What elevates this beyond routine saber-rattling is that the operation directly targets civilian energy dependencies, including backup systems that connect Nangang to Beigan. This violates the norms of international humanitarian law. Civilian infrastructure is protected under the Geneva Conventions—any PLA simulation involving direct sabotage of power grids is a rehearsal of war crimes. Period.
From the lens of counterintelligence, these drills represent a pattern of preparation consistent with PLA Base 311’s psychological and disinformation operations aimed at Taiwan. Taiwan is not just under cyber siege—it is being targeted by multi-domain warfare: technical, cognitive, and kinetic.
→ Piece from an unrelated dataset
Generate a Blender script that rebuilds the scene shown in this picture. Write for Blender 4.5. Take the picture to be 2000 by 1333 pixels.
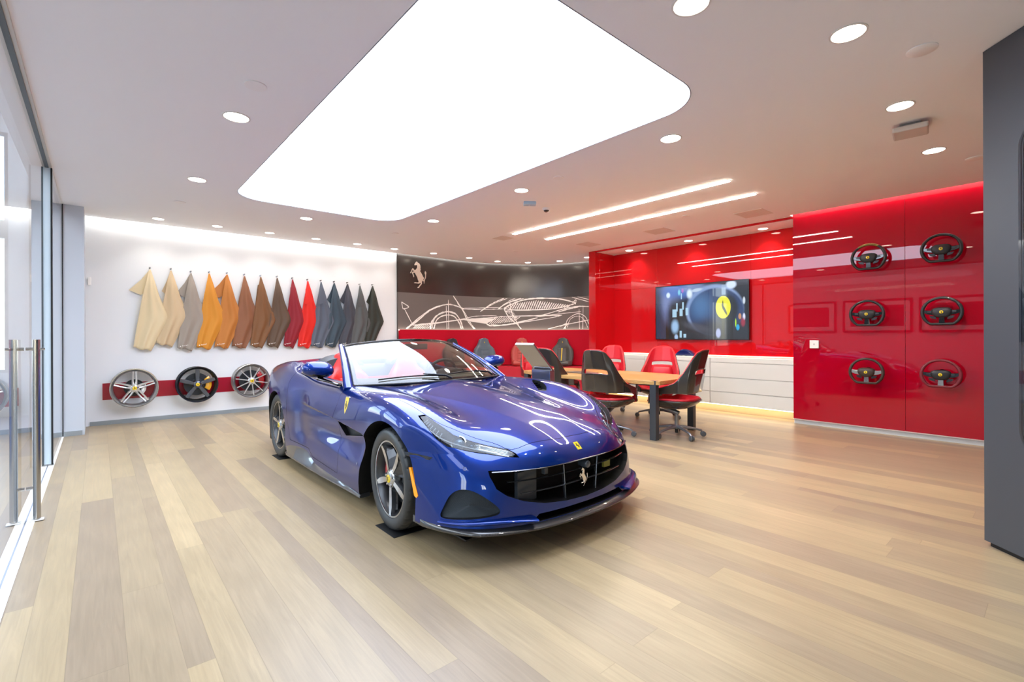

The infiltration of saboteurs into Taiwanese territory in a mock exercise is a statement of intent.
China’s continued emphasis on denial, deception, and narrative control, as demonstrated during the 2024 Olympics disinformation campaign, underscores its ambition to pre-condition the international community to view Taiwan’s defensive actions as “provocations” while it escalates its coercion under a fog of legitimacy.
In sum, Han Guan-41 is not just a drill—it is an intelligence blueprint of an enemy campaign to destabilize Taiwan’s outer territories through sabotage, psychological destabilization, and kinetic strikes masked as “gray zone” pressure. The U.S., and particularly Hanscom AFB’s NC3-linked supply chain and partners, must recognize this not as “training” but as strategic messaging for intent to act—and treat it accordingly.
This is not strategic ambiguity. This is strategic conditioning. Beijing is not planning to deter. It is preparing to strike.